Local reaction to SCOTUS gerrymandering ruling split

Posted at 6:17 PM, Jun 25, 2018
and last updated 2018-06-25 19:17:22-04

Not surprisingly, reaction to the U.S. Supreme Court’s decision to uphold most of Texas’ electoral map was split on a partisan level.

“The decision, I think, was fair, it was realistic for the law,” said Nueces Co. Republican Chair Michael Bergsma.    

“It’s an outrageous decision,” countered Nueces Co.
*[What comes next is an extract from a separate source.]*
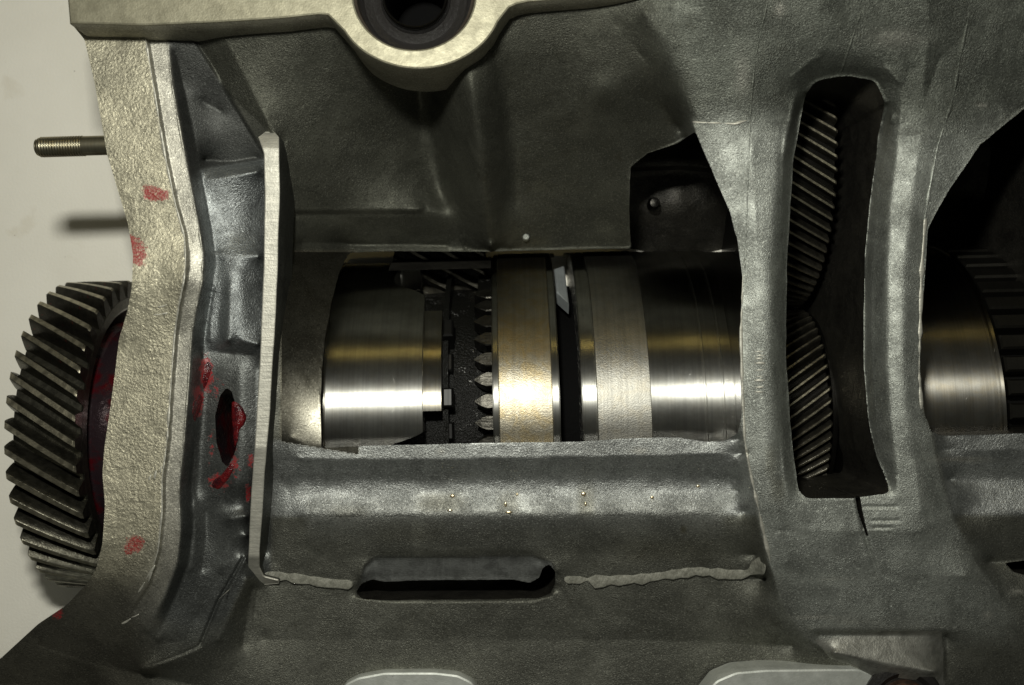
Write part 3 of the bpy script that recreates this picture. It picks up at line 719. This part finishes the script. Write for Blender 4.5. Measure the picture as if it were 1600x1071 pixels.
for i, (x, y, dx, dy) in enumerate(((244, 735, -3, 14), (252, 728, -2, 12), (236, 742, -4, 9), (247, 480, 14, -4), (240, 492, 22, -3), (228, 905, 14, -22), (205, 965, 12, -5), (216, 926, 10, -16), (190, 975, 14, -8))):
    bead('edge_burr', [(x, y), (x + dx * .5, y + dy * .5 + 1), (x + dx, y + dy)], 1.6, M['ribtop'], casing, .7, .4, 30 + i)
# worn raised strokes on the first web
for y in (550, 556, 561, 568, 579, 589, 595, 606, 613):
    bead('worn_mark', [(1178 + (y * 7 % 5), y), (1187, y - .5), (1196 - (y * 3 % 4), y + (y % 3) - 1)], 1.5, M['ribtop'], casing, .45, .4, y)

# ------------------------------------------------------------------ shafts: everything turns about one long axis, 1.4 degrees off level
AX_Y, AX_S, AX_Z = -155.0, .025, -400.0
ANG = math.atan(AX_S); CA, SA = math.cos(ANG), math.sin(ANG)
def axis_pt(x, r, th, ay=0.0, az=0.0):
    """x along the shaft, radius r, angle th from straight up towards the top of the frame"""
    y = r * np.sin(th) + ay; z = r * np.cos(th) + az
    return np.stack([x * CA - y * SA, AX_Y + x * SA + y * CA, AX_Z + z + 0 * x], -1)
def xw(px, r=327): return (px - 800.0) * (D - (AX_Z + r)) / D
def th_of(py, r, px=650):
    th = np.linspace(-.6, 1.7, 600); X = xw(px, r)
    p = axis_pt(np.full(600, X), r, th); yy = 535.5 - p[:, 1] * D / (D - p[:, 2])
    return float(np.interp(-py, -yy[:int(np.argmin(yy))], th[:int(np.argmin(yy))]))
def lathe(name, prof, mat, parent, th0=-1.2, th1=2.0, n=110, ay=0, az=0, angle=30):
    th = np.linspace(th0, th1, n); m = len(prof)
    V = np.stack([axis_pt(np.full(n, float(x)), r, th, ay, az) for x, r in prof], 0).reshape(-1, 3)
    F = [(j * n + i, j * n + i + 1, (j + 1) * n + i + 1, (j + 1) * n + i) for j in range(m - 1) for i in range(n - 1)]
    F = [f[::-1] for f in F]
    return mesh(name, V, F, mat, parent, True, angle=angle)
def pxp(lst, rr=327): return [(xw(p, rr), r) for p, r in lst]

# slotted drum on the left: its right edge steps back where the gear shows
drum = empty('slotted_drum', 'bright polished steel drum with scratches beside the tall rib, cut away at its right edge', 'drum', (xw(580), -170, -400))
RB = 315.0
def cutshell(name, left, right_fn, r, thick, mat, parent, th0, th1, n=160, m=14):
    th = np.linspace(th0, th1, n); V = []; F = []
    xr = np.array([right_fn(t) for t in th])
    rows = []
    for s in range(m + 1):
        f = s / m; x = xw(left, r) + (xr - xw(left, r)) * f
        rows.append(axis_pt(x, np.full(n, r), th))
    rows.append(axis_pt(xr + 1.0, np.full(n, r - 1.2), th)); rows.append(axis_pt(xr + 1.0, np.full(n, r - thick), th))
    V = np.stack(rows, 0).reshape(-1, 3)
    for j in range(m + 2):
        for i in range(n - 1): F.append((j * n + i, (j + 1) * n + i, (j + 1) * n + i + 1, j * n + i + 1))
    return mesh(name, V, F, mat, parent, True, angle=35)
tA, tB, tC, tD = th_of(462, RB), th_of(446, RB), th_of(420, RB), th_of(676, RB)
tE = th_of(694, RB)
def drum_right(t):
    if t > tC: return xw(645, RB)
    if t > tB:                                                   # round end of the slot
        u = (t - tB) / (tC - tB) * 2 - 1; return xw(612 - 14 * math.sqrt(max(0, 1 - u * u)) + 6, RB)
    if t > tA: return xw(612 + 48 * min(1, (tB - t) / (tB - tA) * 1.0) ** .7, RB)
    if t > tD: return xw(660, RB)
    return xw(660 - 48 * min(1, (tD - t) / (tD - tE)) ** 1.3, RB)
cutshell('drum_shell', 488, drum_right, RB, 40, M['polish'], drum, -.9, 1.75, 420)
t0, t1 = th_of(643, 310), th_of(486, 310)
cutshell('drum_tongue', 640, lambda t: xw(690, 310), 309, 40, M['polish_dull'], drum, t0, t1, 80, 6)
lathe('drum_rim', pxp([(500, 317.5), (503, 318), (505, 317.2), (506, 314)]), M['polish_dull'], drum)

# dark hub and dog ring in the gap
hub = empty('dog_clutch_hub', 'oil black clutch hub with square dogs in the gap between the drums', 'clutch hub', (xw(715), -170, -400))
lathe('hub_body', pxp([(600, 150), (600, 255), (688, 255), (690, 288), (699, 290), (700, 262), (745, 258), (746, 285), (800, 285)]), M['grease'], hub)
for py in (540, 618, 510, 690):
    pass
def block(name, px0, px1, py0, py1, r0, r1, mat, parent, bev=2.0, sl=0.0):
    a0, a1 = th_of(py0, r1, (px0 + px1) / 2), th_of(py1, r1, (px0 + px1) / 2); lo, hi = min(a0, a1), max(a0, a1)
    x0, x1 = xw(px0, r1), xw(px1, r1); db = bev / r1
    V = []
    for r, e in ((r0, 0), (r1 - bev, 0), (r1, 1)):
        for x, t in ((x0 + bev * e, lo + db * e), (x1 - bev * e, lo + db * e - sl), (x1 - bev * e, hi - db * e + sl * .5), (x0 + bev * e, hi - db * e)):
            V.append(axis_pt(np.array(x), np.array(r), np.array(t)))
    F = []
    for k in (0, 4):
        for i in range(4):
            j = (i + 1) % 4; F.append((k + i, k + j, k + 4 + j, k + 4 + i))
    F.append((8, 9, 10, 11))
    return mesh(name, V, F, mat, parent, False)
for y0, y1 in ((498, 524), (606, 636), (552, 580), (660, 688)):
    block('dog', 692, 709, y0, y1, 250, 306 if y0 in (498, 606) else 280, M['black'], hub, 3)

def tooth_mesh(name, rr, rt, wid, w_root, w_tip, twist, mat, n=12, cham=4.0, land=None):
    """one helical tooth round the x axis, standing at angle 0; x from 0 to wid"""
    V = []; F = []; h = rt - rr
    sec = [(-w_root / 2, -2.5), (-w_root * .42, h * .25), (-(w_tip / 2 + (w_root - w_tip) * .16), h * .65), (-w_tip / 2, h - 1.2), (-w_tip / 2 + 1.2, h),
           (w_tip / 2 - 1.2, h), (w_tip / 2, h - 1.2), ((w_tip / 2 + (w_root - w_tip) * .16), h * .65), (w_root * .42, h * .25), (w_root / 2, -2.5)]
    m = len(sec)
    xs = np.r_[0, np.linspace(cham, wid - cham, n - 1), wid]
    for i, x in enumerate(xs):
        end = i in (0, len(xs) - 1); tw = twist * (x / wid - .5)
        for s, hh in sec:
            if end: hh = min(hh, h - cham * .8)
            r = rr + hh; t = s / rr + tw
            V.append((x, r * math.sin(t), r * math.cos(t)))
    for i in range(len(xs) - 1):
        for j in range(m - 1): F.append((i * m + j, (i + 1) * m + j, (i + 1) * m + j + 1, i * m + j + 1))
    F.append(tuple(range(m))); F.append(tuple((len(xs) - 1) * m + j for j in range(m))[::-1])
    me = bpy.data.meshes.new(name); me.from_pydata((np.array(V) * S).tolist(), [], F)
    me.materials.append(mat)
    me.polygons.foreach_set('use_smooth', [True] * len(me.polygons)); me.set_sharp_from_angle(angle=R(38))
    if land:
        me.materials.append(land)
        for i in range(len(xs) - 1): me.polygons[i * (m - 1) + 4].material_index = 1
    at = me.attributes.new('sealant', 'FLOAT', 'POINT'); at.data.foreach_set('value', np.zeros(len(V), np.float32))
    return me
def gear(label, x0, wid, rr, rt, nt, twist, ay, az, mat, group=None, fr=(.52, .24), prof=None, phase=0., vis=(-1.3, 1.9), redvis=None, matr=None, land=None):
    g = bpy.data.objects.new('helical_gear', None); COL.objects.link(g); g.empty_display_size = .01
    g['label'] = label; g['category'] = 'gear'
    if group: g['group'] = group
    o = axis_pt(np.array(float(x0)), np.array(0.), np.array(0.), ay, az); g.location = Vector(o) * S; g.rotation_euler = (0, 0, ANG)
    pitch = 2 * math.pi * rr / nt
    me = tooth_mesh('tooth', rr, rt, wid, pitch * fr[0] * 1.25, pitch * fr[1], twist, mat, cham=3.5, land=land)
    mr = None
    if redvis:
        mr = me.copy(); mr.materials[0] = matr
        mr.attributes['sealant'].data.foreach_set('value', np.ones(len(mr.vertices), np.float32))
    for k in range(nt):
        th = (2 * math.pi * k / nt + phase + math.pi) % (2 * math.pi) - math.pi
        if not vis[0] < th < vis[1]: continue
        use = mr if (redvis and redvis[0] < th < redvis[1]) else me
        t = bpy.data.objects.new('tooth', use); COL.objects.link(t); t.parent = g; t.rotation_euler = (-th, 0, 0)
    return g
def gear_lathe(g, name, prof, mat, n=128, angle=30):
    V = []; m = len(prof); F = []
    for x, r in prof:
        for i in range(n):
            t = 2 * math.pi * i / n; V.append((x, r * math.sin(t), r * math.cos(t)))
    for j in range(m - 1):
        for i in range(n):
            i2 = (i + 1) % n; F.append((j * n + i, (j + 1) * n + i, (j + 1) * n + i2, j * n + i2))
    me = bpy.data.meshes.new(name); me.from_pydata((np.array(V) * S).tolist(), [], F); me.materials.append(mat)
    me.polygons.foreach_set('use_smooth', [True] * len(me.polygons)); me.set_sharp_from_angle(angle=R(angle))
    o = bpy.data.objects.new(name, me); COL.objects.link(o); o.parent = g; return o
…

Democratic Chair Coretta Graham.

Among the disputed districts was the 27th Congressional.  In 2013 the state legislature re-drew the 27th to include areas around Victoria, San Antonio and Austin.

Before 2013, the 27th looked much different.

Opponents argue the current maps are diluted the voting strength of minorities.

“This is just another tool,” said Graham.  “When they gerrymandered this district, to prevent African Americans and Latino voters from having a true voice and being represented in Congress.”

However, the district maps will likely change again once the 2020 census is finished.

“Texas is likely to get four more seats,” said Bergsma.  “Who knows where Nueces will end up?”

Bergsma believes Nueces county could end up as part of a different district, especially if upcoming elections go the way he thinks they will.

“My assumption is the Congressman will be from Victoria, that means Nueces will be in play for a new district,” said Bergsma.

“Potentially if Cloud were to win the Special Election and in November, you could see his district shift from Victoria up, and then Nueces down being a different district,” added KRIS 6 News Political Analyst Dr. David Smith.